Hay un afán manipulador en Ledgard, una pulsión de someter –de la manera que sea– la voluntad de su víctima, que no es muy distinta de la manipulación que Almodóvar, a su vez, practica sobre el espectador. Es como si cada incisión, cada vejación incluso que Ledgard practica sobre su víctima, Almodóvar a su vez (en la que quizá sea su película más perversa) la practicara también sobre el espectador, que asiste indefenso a la desmesurada ambición demiúrgica del cineasta. Como Ledgard, Almodóvar también parece persuadido de que todo lo puede. Que uno lo haga en nombre de la ciencia y el otro en nombre del cine, no exculpa a ninguno de ambos. Sin embargo, y en tren de interpretaciones, la secuencia final quizá dé alguna pista de la autoconciencia del director: el quién mata a quién es muy revelador, de la misma manera que lo es el último, callado grito de auxilio de uno de los personajes, en un pueblecito de La Mancha no muy distinto quizá del que salió el propio Almodóvar.
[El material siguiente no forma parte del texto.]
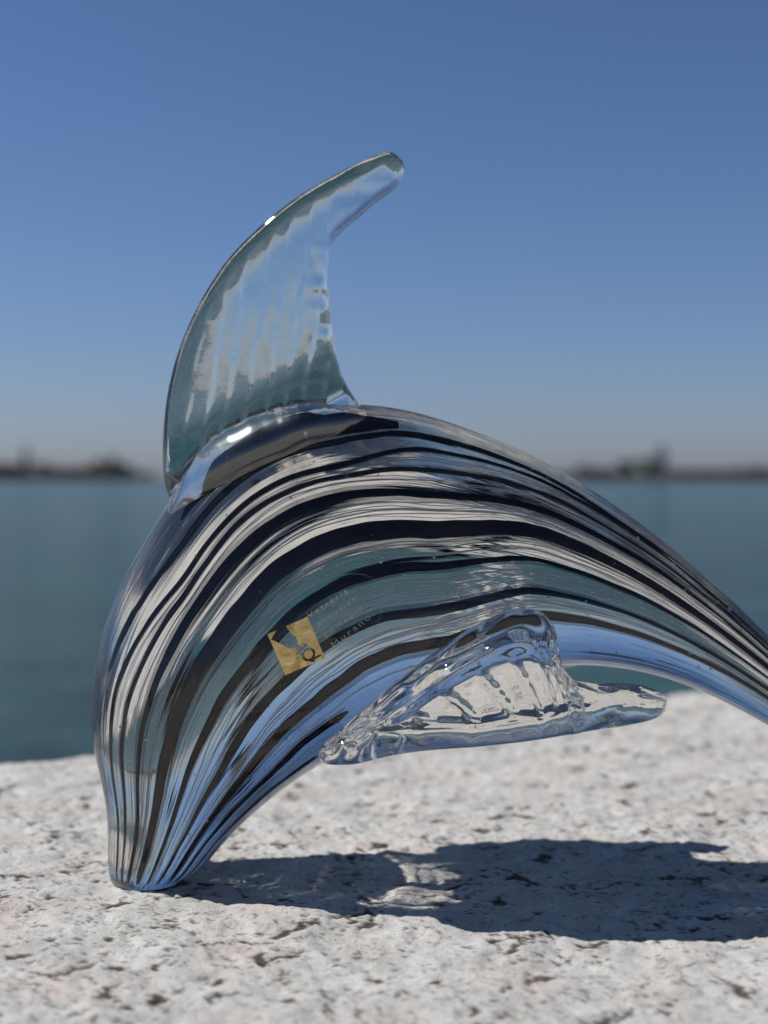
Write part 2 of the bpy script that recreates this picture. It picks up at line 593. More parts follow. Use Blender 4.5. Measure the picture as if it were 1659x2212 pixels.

Más allá del virtuosismo con el que filma Almodóvar, de la fluidez que le confiere a su película, a pesar de la infinidad de recodos que tiene la trama, y del lujo de su paleta cromática, cada vez más sofisticada, La piel que habito hace extrañar al primer cine de Almodóvar: un cine más abierto, más libre, menos asfixiante y menos pendiente de ese solitario experimento de laboratorio que es siempre un guión de hierro.